◆ Direction:
Will you output all of the data below exactly, omitting the images?

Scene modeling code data

════════

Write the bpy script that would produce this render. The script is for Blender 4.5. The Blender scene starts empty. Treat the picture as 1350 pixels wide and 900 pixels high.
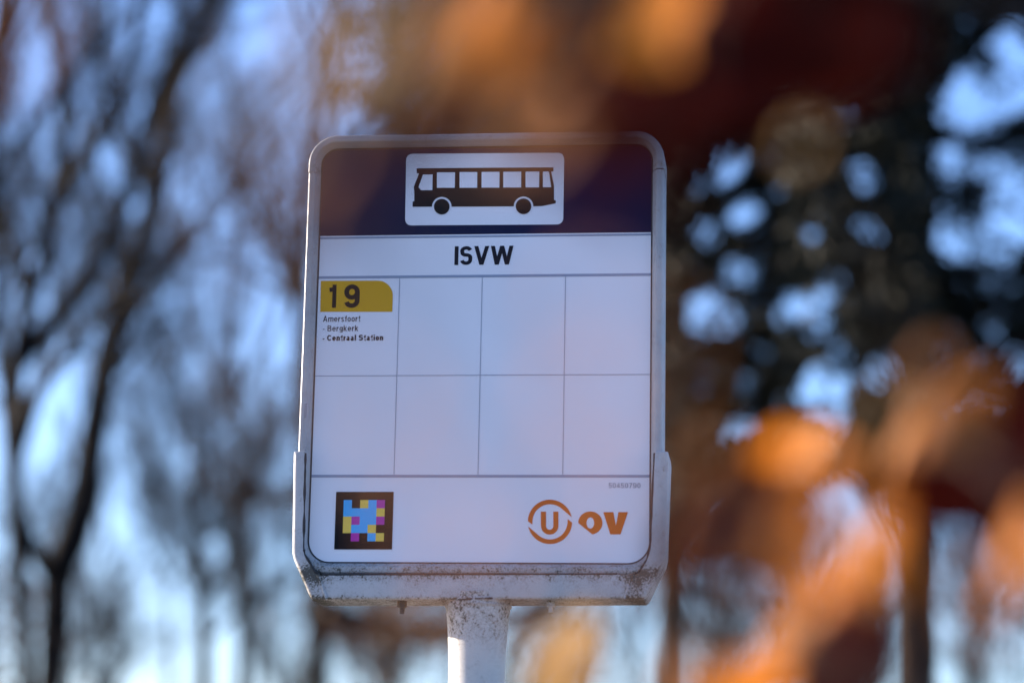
import bpy, bmesh, math, random
from mathutils import Vector, Matrix, Quaternion
random.seed(7)
S = bpy.context.scene
COL = S.collection
rad = math.radians

# ------------------------------------------------------------------ camera
ZS = 2.42                                        # height of the rule above the route grid
CAM = Vector((0.4288, -3.2662, ZS - 0.8102))
RIGHT = Vector((0.99341, 0.11310, 0.01845)); UP = Vector((0.00617, -0.21350, 0.97692)); BACK = Vector((0.11443, -0.97037, -0.21279))
FPX = 85 / 36 * 1350
cd = bpy.data.cameras.new('camera'); cam = bpy.data.objects.new('camera', cd); COL.objects.link(cam)
M3 = Matrix((RIGHT, UP, BACK)).transposed()
cam.matrix_world = Matrix.Translation(CAM) @ M3.to_4x4()
cd.lens = 85; cd.sensor_width = 36; cd.clip_start = 0.02; cd.clip_end = 3000
cd.dof.use_dof = True; cd.dof.focus_distance = 3.385; cd.dof.aperture_fstop = 1.8
S.camera = cam

# ------------------------------------------------------------------ sky, sun, exposure
SUN_EL = rad(14.0)
SUN_AZ = Vector((-0.97, 0.243)).normalized()     # towards the sun, on the ground plane
L = Vector((SUN_AZ.x * math.cos(SUN_EL), SUN_AZ.y * math.cos(SUN_EL), math.sin(SUN_EL)))
w = bpy.data.worlds.new('World'); S.world = w; w.use_nodes = True
nt = w.node_tree; bg = nt.nodes['Background']
sky = nt.nodes.new('ShaderNodeTexSky'); sky.sky_type = 'NISHITA'; sky.sun_disc = False
sky.sun_elevation = SUN_EL; sky.sun_rotation = math.atan2(SUN_AZ.x, SUN_AZ.y)
sky.air_density = 1.0; sky.dust_density = 1.0; sky.ozone_density = 4.8; sky.altitude = 0
tint = nt.nodes.new('ShaderNodeMix'); tint.data_type = 'RGBA'; tint.blend_type = 'MULTIPLY'; tint.inputs[0].default_value = 1.0
tint.inputs[7].default_value = (1.06, 0.96, 1.05, 1); nt.links.new(sky.outputs[0], tint.inputs[6])
nt.links.new(tint.outputs[2], bg.inputs[0]); bg.inputs[1].default_value = 0.14
sl = bpy.data.lights.new('sun', 'SUN'); sl.energy = 5.0; sl.angle = rad(0.53); sl.color = (1.0, 0.86, 0.70)
so = bpy.data.objects.new('sun', sl); COL.objects.link(so)
so.rotation_euler = (-L).to_track_quat('-Z', 'Y').to_euler()
S.view_settings.view_transform = 'Standard'; S.view_settings.look = 'None'
S.view_settings.exposure = 1.58; S.view_settings.gamma = 1.0
try:
    S.cycles.max_bounces = 6; S.cycles.transparent_max_bounces = 4
except Exception: pass

# ------------------------------------------------------------------ helpers
def ray(px, py):
    return (RIGHT * ((px - 675) / FPX) + UP * (-(py - 450) / FPX) - BACK)
def at(px, py, d):                               # point seen at a pixel of the 1350x900 photo, d metres in front of the lens
    return CAM + ray(px, py) * d
def P(px, py, y=0.0):                            # point of the sign plane (x, z) seen at a pixel
    r = ray(px, py); t = (y - CAM.y) / r.y
    q = CAM + r * t
    return (q.x, q.z)
def empty(name, loc=(0, 0, 0)):
    o = bpy.data.objects.new(name, None); COL.objects.link(o); o.location = loc; return o
def tag(o, label=None, cat=None, group=None, kind=None):
    if label: o['label'] = label
    if cat: o['category'] = cat
    if group: o['group'] = group
    if kind: o['kind'] = kind
    return o
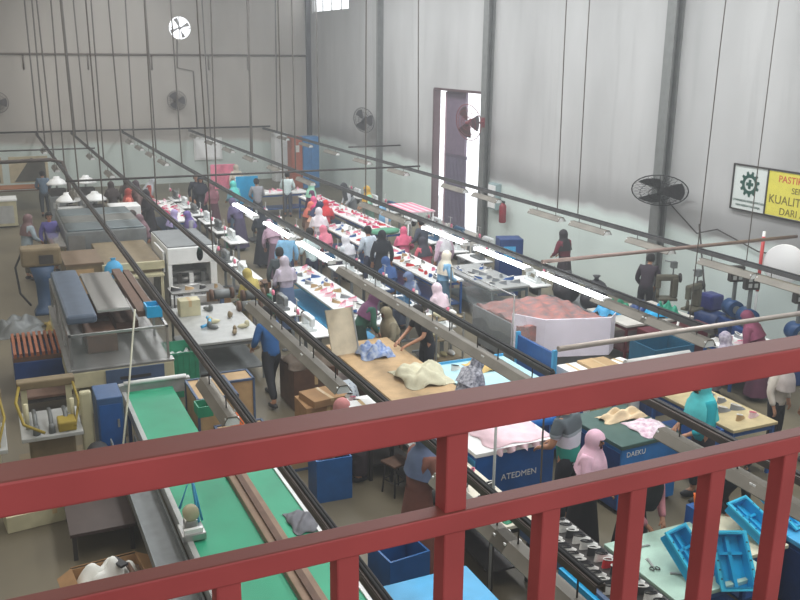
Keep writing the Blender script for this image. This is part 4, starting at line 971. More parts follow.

════════

◆ Correct response:
Write the bpy script that would produce this render. The script is for Blender 4.5. The Blender scene starts empty. Treat the picture as 1350 pixels wide and 900 pixels high.
import bpy, bmesh, math, random
from mathutils import Vector, Matrix, Quaternion
random.seed(7)
S = bpy.context.scene
COL = S.collection
rad = math.radians

# ------------------------------------------------------------------ camera
ZS = 2.42                                        # height of the rule above the route grid
CAM = Vector((0.4288, -3.2662, ZS - 0.8102))
RIGHT = Vector((0.99341, 0.11310, 0.01845)); UP = Vector((0.00617, -0.21350, 0.97692)); BACK = Vector((0.11443, -0.97037, -0.21279))
FPX = 85 / 36 * 1350
cd = bpy.data.cameras.new('camera'); cam = bpy.data.objects.new('camera', cd); COL.objects.link(cam)
M3 = Matrix((RIGHT, UP, BACK)).transposed()
cam.matrix_world = Matrix.Translation(CAM) @ M3.to_4x4()
cd.lens = 85; cd.sensor_width = 36; cd.clip_start = 0.02; cd.clip_end = 3000
cd.dof.use_dof = True; cd.dof.focus_distance = 3.385; cd.dof.aperture_fstop = 1.8
S.camera = cam

# ------------------------------------------------------------------ sky, sun, exposure
SUN_EL = rad(14.0)
SUN_AZ = Vector((-0.97, 0.243)).normalized()     # towards the sun, on the ground plane
L = Vector((SUN_AZ.x * math.cos(SUN_EL), SUN_AZ.y * math.cos(SUN_EL), math.sin(SUN_EL)))
w = bpy.data.worlds.new('World'); S.world = w; w.use_nodes = True
nt = w.node_tree; bg = nt.nodes['Background']
sky = nt.nodes.new('ShaderNodeTexSky'); sky.sky_type = 'NISHITA'; sky.sun_disc = False
sky.sun_elevation = SUN_EL; sky.sun_rotation = math.atan2(SUN_AZ.x, SUN_AZ.y)
sky.air_density = 1.0; sky.dust_density = 1.0; sky.ozone_density = 4.8; sky.altitude = 0
tint = nt.nodes.new('ShaderNodeMix'); tint.data_type = 'RGBA'; tint.blend_type = 'MULTIPLY'; tint.inputs[0].default_value = 1.0
tint.inputs[7].default_value = (1.06, 0.96, 1.05, 1); nt.links.new(sky.outputs[0], tint.inputs[6])
nt.links.new(tint.outputs[2], bg.inputs[0]); bg.inputs[1].default_value = 0.14
sl = bpy.data.lights.new('sun', 'SUN'); sl.energy = 5.0; sl.angle = rad(0.53); sl.color = (1.0, 0.86, 0.70)
so = bpy.data.objects.new('sun', sl); COL.objects.link(so)
so.rotation_euler = (-L).to_track_quat('-Z', 'Y').to_euler()
S.view_settings.view_transform = 'Standard'; S.view_settings.look = 'None'
S.view_settings.exposure = 1.58; S.view_settings.gamma = 1.0
try:
    S.cycles.max_bounces = 6; S.cycles.transparent_max_bounces = 4
except Exception: pass

# ------------------------------------------------------------------ helpers
def ray(px, py):
    return (RIGHT * ((px - 675) / FPX) + UP * (-(py - 450) / FPX) - BACK)
def at(px, py, d):                               # point seen at a pixel of the 1350x900 photo, d metres in front of the lens
    return CAM + ray(px, py) * d
def P(px, py, y=0.0):                            # point of the sign plane (x, z) seen at a pixel
    r = ray(px, py); t = (y - CAM.y) / r.y
    q = CAM + r * t
    return (q.x, q.z)
def empty(name, loc=(0, 0, 0)):
    o = bpy.data.objects.new(name, None); COL.objects.link(o); o.location = loc; return o
def tag(o, label=None, cat=None, group=None, kind=None):
    if label: o['label'] = label
    if cat: o['category'] = cat
    if group: o['group'] = group
    if kind: o['kind'] = kind
    return o
Keep writing the Blender script for this image. This is part 4, starting at line 971. More parts follow.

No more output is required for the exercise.